I hadn’t thought about reading on the toilet for years, not until recently. John seems to have a library of magazines in his bathroom, and yes I have re-kindled my appreciation for the indulgence.
His bathroom library includes local magazines with restaurant reviews and a season’s worth of New Yorkers; maybe an issue or two of Esquire or The Atlantic. The New Yorker is always good for a cartoon if not for some kind of article on something I would never have thought about but will undoubtedly bring into conversations now that a subject’s been called to my attention. (Just the other week, I read about the popularity of workplace novels in China. Have you ever heard of the genre?)

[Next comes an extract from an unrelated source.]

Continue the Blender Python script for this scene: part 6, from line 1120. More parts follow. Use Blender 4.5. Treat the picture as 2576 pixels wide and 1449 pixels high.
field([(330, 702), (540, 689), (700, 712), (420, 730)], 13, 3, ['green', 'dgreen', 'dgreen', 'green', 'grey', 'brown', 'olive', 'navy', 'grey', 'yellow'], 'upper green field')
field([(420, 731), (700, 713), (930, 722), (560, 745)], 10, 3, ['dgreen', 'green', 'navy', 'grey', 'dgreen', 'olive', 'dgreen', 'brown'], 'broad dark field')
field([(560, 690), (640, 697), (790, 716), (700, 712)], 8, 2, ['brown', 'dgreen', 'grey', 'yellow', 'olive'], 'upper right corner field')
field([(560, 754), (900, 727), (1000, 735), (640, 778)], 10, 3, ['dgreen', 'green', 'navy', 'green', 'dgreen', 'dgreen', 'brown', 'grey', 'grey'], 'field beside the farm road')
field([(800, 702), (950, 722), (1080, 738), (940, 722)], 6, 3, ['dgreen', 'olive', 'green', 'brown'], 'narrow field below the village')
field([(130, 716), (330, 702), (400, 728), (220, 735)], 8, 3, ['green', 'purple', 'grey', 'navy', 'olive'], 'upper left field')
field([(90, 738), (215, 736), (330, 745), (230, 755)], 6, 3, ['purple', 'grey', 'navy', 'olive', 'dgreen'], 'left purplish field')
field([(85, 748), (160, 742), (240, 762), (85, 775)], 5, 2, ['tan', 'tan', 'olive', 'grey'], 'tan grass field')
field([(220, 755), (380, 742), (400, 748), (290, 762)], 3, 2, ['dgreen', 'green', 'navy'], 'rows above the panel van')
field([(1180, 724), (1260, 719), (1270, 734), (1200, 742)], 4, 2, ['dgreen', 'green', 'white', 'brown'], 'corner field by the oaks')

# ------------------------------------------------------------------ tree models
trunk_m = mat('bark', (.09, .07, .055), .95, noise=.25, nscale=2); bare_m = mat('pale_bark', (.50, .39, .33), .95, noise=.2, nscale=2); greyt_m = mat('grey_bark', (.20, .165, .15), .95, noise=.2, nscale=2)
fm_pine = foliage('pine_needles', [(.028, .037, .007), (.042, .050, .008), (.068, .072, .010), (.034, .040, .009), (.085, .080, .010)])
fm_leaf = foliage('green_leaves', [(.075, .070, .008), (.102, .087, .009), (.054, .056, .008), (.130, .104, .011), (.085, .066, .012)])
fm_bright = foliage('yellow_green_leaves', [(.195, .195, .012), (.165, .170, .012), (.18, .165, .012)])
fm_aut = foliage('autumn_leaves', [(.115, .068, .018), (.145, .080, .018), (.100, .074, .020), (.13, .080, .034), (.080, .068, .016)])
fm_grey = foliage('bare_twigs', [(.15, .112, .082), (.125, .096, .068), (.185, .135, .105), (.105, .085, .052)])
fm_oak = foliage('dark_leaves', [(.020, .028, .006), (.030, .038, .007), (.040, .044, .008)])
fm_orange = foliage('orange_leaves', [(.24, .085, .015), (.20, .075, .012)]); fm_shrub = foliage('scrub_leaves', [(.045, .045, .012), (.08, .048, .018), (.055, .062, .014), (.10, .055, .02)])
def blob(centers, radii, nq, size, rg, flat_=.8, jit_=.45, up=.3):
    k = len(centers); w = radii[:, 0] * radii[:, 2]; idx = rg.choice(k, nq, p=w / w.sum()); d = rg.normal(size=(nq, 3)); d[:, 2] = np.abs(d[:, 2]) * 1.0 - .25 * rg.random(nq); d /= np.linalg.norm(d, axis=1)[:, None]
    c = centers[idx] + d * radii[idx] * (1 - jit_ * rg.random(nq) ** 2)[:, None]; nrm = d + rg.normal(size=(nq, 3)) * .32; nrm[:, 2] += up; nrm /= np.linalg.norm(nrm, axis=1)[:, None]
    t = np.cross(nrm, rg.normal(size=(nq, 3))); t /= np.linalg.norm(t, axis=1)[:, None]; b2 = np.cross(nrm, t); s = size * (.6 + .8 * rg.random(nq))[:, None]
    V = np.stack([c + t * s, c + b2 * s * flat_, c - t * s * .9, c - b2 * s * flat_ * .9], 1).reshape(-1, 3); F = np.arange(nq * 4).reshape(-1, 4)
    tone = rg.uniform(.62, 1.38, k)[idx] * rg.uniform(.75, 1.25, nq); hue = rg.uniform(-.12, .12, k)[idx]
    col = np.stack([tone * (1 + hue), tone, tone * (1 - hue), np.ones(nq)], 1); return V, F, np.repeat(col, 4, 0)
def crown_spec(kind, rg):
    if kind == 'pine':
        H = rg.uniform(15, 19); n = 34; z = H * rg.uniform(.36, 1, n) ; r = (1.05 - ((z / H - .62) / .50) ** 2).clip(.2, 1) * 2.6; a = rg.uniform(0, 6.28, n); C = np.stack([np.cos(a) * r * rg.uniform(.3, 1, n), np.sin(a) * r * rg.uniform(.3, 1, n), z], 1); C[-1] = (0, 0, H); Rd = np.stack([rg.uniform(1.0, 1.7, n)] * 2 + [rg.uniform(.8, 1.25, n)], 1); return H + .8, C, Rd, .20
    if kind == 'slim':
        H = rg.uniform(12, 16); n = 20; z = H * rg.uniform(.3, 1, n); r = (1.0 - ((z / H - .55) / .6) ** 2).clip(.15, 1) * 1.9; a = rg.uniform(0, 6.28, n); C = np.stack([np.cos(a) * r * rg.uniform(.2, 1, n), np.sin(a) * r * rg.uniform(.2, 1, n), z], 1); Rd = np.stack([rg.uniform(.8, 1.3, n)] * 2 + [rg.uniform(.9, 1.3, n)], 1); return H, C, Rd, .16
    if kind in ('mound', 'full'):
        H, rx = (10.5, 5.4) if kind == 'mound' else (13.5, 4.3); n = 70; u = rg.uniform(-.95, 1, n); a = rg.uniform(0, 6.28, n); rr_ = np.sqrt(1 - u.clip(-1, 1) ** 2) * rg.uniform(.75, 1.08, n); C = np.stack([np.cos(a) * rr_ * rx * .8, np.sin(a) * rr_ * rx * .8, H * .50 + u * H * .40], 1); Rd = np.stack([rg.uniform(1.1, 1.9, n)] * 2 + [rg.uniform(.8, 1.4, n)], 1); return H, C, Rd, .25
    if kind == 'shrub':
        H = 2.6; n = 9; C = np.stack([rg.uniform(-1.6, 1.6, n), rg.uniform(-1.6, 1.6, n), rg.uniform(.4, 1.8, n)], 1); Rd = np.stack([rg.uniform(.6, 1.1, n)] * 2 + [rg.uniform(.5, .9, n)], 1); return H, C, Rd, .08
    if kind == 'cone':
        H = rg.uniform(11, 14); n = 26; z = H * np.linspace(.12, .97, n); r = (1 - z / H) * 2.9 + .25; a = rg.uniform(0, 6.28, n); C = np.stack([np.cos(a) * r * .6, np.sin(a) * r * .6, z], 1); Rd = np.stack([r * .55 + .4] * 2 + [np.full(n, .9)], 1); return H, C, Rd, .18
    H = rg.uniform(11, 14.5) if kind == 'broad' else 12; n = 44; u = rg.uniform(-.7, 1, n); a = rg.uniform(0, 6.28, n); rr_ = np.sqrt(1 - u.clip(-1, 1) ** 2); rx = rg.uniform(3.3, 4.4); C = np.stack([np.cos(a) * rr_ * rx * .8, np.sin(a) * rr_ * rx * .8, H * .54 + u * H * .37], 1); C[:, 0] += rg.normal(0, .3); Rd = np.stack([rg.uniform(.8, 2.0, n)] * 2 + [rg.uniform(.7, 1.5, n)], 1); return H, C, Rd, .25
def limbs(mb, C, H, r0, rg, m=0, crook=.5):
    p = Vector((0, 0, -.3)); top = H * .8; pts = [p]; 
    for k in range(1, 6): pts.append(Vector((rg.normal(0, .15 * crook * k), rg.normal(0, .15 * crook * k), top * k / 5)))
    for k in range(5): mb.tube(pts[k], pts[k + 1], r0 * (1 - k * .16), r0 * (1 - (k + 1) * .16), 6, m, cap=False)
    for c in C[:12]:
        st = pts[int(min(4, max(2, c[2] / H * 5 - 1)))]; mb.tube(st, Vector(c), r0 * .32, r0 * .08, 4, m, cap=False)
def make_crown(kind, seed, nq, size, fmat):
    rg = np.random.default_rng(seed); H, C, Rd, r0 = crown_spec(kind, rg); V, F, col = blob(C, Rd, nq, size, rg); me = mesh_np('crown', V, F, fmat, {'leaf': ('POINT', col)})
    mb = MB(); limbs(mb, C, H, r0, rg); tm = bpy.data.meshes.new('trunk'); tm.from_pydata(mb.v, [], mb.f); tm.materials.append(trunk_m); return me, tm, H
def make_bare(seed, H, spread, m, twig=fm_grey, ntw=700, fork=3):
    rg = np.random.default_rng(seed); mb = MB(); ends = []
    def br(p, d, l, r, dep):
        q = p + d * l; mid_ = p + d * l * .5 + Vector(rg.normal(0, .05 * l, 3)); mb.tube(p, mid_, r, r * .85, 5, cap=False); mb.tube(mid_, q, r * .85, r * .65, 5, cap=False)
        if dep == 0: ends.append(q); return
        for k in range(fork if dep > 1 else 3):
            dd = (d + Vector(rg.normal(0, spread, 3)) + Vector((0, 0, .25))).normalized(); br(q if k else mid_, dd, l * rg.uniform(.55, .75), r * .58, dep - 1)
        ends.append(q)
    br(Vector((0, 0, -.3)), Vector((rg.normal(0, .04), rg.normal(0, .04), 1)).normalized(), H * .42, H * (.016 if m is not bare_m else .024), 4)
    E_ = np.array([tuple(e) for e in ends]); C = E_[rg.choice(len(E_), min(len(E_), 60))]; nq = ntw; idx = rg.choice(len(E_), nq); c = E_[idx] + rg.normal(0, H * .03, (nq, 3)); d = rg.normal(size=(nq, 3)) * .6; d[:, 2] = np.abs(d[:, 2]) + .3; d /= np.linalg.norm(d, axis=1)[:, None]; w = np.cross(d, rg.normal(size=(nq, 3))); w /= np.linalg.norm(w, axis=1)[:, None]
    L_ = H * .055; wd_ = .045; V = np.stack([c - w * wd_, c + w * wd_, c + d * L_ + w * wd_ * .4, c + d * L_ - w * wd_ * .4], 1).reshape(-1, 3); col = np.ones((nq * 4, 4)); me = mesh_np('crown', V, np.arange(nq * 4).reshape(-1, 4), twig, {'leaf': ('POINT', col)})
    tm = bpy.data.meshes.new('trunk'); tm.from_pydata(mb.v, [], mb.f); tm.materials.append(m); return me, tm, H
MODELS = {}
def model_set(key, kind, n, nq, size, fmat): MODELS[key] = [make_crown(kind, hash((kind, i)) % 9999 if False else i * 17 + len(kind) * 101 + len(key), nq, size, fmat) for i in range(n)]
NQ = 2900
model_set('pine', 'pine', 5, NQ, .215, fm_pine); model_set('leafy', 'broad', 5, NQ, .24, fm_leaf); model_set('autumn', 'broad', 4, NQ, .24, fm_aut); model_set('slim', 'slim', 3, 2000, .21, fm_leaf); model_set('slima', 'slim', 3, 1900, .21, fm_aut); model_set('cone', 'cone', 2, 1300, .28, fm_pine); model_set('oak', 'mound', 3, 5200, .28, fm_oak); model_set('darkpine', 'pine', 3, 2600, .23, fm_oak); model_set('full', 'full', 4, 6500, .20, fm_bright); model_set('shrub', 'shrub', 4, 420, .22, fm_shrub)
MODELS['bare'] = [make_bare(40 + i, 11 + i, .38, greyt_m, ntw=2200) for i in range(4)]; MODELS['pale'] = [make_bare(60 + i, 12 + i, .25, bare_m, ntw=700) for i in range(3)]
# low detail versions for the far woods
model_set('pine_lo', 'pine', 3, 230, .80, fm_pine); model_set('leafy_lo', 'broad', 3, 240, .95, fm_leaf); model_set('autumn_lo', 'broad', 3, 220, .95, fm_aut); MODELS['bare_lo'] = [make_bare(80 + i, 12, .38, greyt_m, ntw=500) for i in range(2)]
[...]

Reading for pleasure or to stay culturally informed, reading without a goal of subject mastery, seems to be hard to make time for. Yes, people will crowd subway cars with their Kindles to kill time, reading page turners by virtually turning the pages. I will pick up junk magazines at the health club so I can pour over topics like “Which celeb looks best in the Michael Kors frock?” while I raise my heart rate and marvel at how much I can sweat. But this kind of reading does not impart the same pleasure. It’s done to fill time. And reading to fill time between doing other things does not seem to confer the same level of reflection, sense of discovery or respect for language. Besides, some kinds of reading are done in public. And bathroom reading…it’s oh so private.
Isn’t it a special joy to retreat to a clean and quiet chamber and, accompanied by the barely audible buzz of the fluorescent tube, scan an issue of Rolling Stone and learn about some unsung hero, a Pentagon whistleblower, or contemplate the next restaurant you want to try after you have replenished your bank account a little? Bathroom reading is about private time, a luxury for sure. It’s also about openness and curiosity – and about paper.
Yes, I suppose you could consider me a Tory in the Cyber Revolution, but I love seeing words on paper, and I love the eclectic range and serendipity of what reading material you might find in someone else’s bathroom reading room. Maybe the bathroom is the last place someone would bring their laptop; the last android free zone. Maybe bathroom reading rooms represent the last place where we read what is in front of us, surrendering and respecting chance, and not pre-select material as the result of a Google search.
Having a private relationship with words and taking little reflective retreats – even in five minute doses – is no small thing.